Cette initiative ne permet pas seulement à ces jeunes de chercher le sens de leur vie, ils peuvent surtout découvrir ce que signifie porter le message de l’Evangile aux nations. Certains d’entre eux deviennent d’ailleurs des religieuses ou des prêtres.
Ces modèles d’engagement nous aident à appréhender qui sont les Mages dans l’Evangile de ce jour. Saint Jean-Paul II a écrit un ouvrage qui s’intituleTémoin de l’espérance.
Ce thème est tout à fait approprié pour entrer dans le mystère des Mages. C’est Dieu seul qui vient chercher l’homme en premier. L’étoile qui guide les Mages témoigne de ceci : « Nous avons vu son étoile à l’orient » (Mt 2,2).
Les Mages se mettent donc en chemin à la recherche du Seigneur à cause d’une impulsion intérieure, ou pour le dire selon notre thème, ils cheminent avec passion parce qu’ils sont remplis de l’espérance de voir le Seigneur.
C’est ce qu’Abraham nous a déjà montré : il est le premier à chercher Dieu. A l’appel discret de Yahvé, il renonce à tout ce qu’il possède pour se rendre vers une terre dont il ignore tout.
Les Mages entreprennent la même démarche, ils rencontrent de nombreuses difficultés au cours de leur périple : l’étoile qui les guide les empêche de perdre leur chemin. Il leur faut s’informer mais par mal chance ils tombent sur Hérode, ce roublard ! Ils deviennent immédiatement la cible privilégiée de ce roi cruel.

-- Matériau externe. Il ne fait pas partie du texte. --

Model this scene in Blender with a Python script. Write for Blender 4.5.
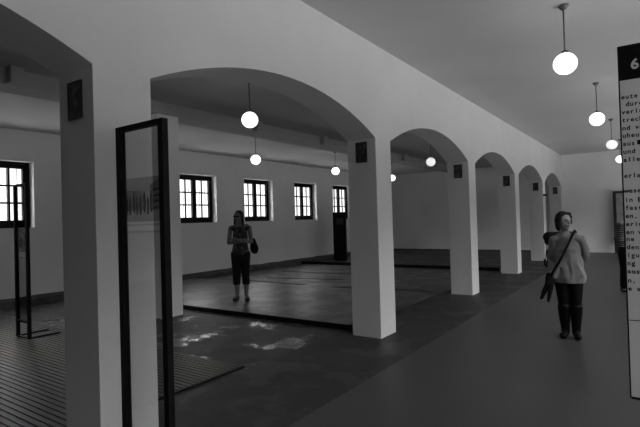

Le pèlerinage des Mages débute donc au milieu des dangers mais ils ne se découragent nullement. Il en est allé de même pour les missionnaires qui sont venus chez nous : on les a mal compris, on les a rabroués et on les a parfois mis à mort, ils ont fléchi et se sont relevés, ils ont poursuivi le chemin des trois Mages et le salut a été offert aux peuples de toutes les nations. Les peuples païens sont devenus les héritiers de Jésus Christ (cf. Ep 3,6), comme nous l’enseigne saint Paul dans la seconde Lecture.
L’Eglise a été fondée par le Seigneur. A nous qui en sommes les membres, il revient de répondre aux soifs profondes de tous les hommes et de toutes les époques : tous aspirent au Seigneur. Le fait que les Mages aillent adorer l’Enfant-Dieu authentifie la parole que nous avons entendue dans la première Lecture : « Les nations marcheront vers ta lumière, et les rois, vers la clarté de ton aurore » (Is 60,3). La Lumière du Christ a autrefois resplendi dans la crèche de Bethléem, elle illumine désormais toute la Terre.
L’Eglise nous appelle aussi à suivre cette étoile à la suite edes trois Mages qui sont allés se prosterner au pied de l’Enfant Jésus. Celui-ci est la joie et la nouveauté offertes au monde, ainsi qu’à chacun de nous : puissions-nous nous-mêmes devenir des hommes et des femmes joyeux, authentiquement nouveaux et qui portions la Lumière divine auprès de chaque homme. C’est aussi le vœu que je formule pour les Missions Etrangères de Paris, ainsi que pour chacun de vous qui participez ou qui vous unissez par la prière à cette messe. Amen.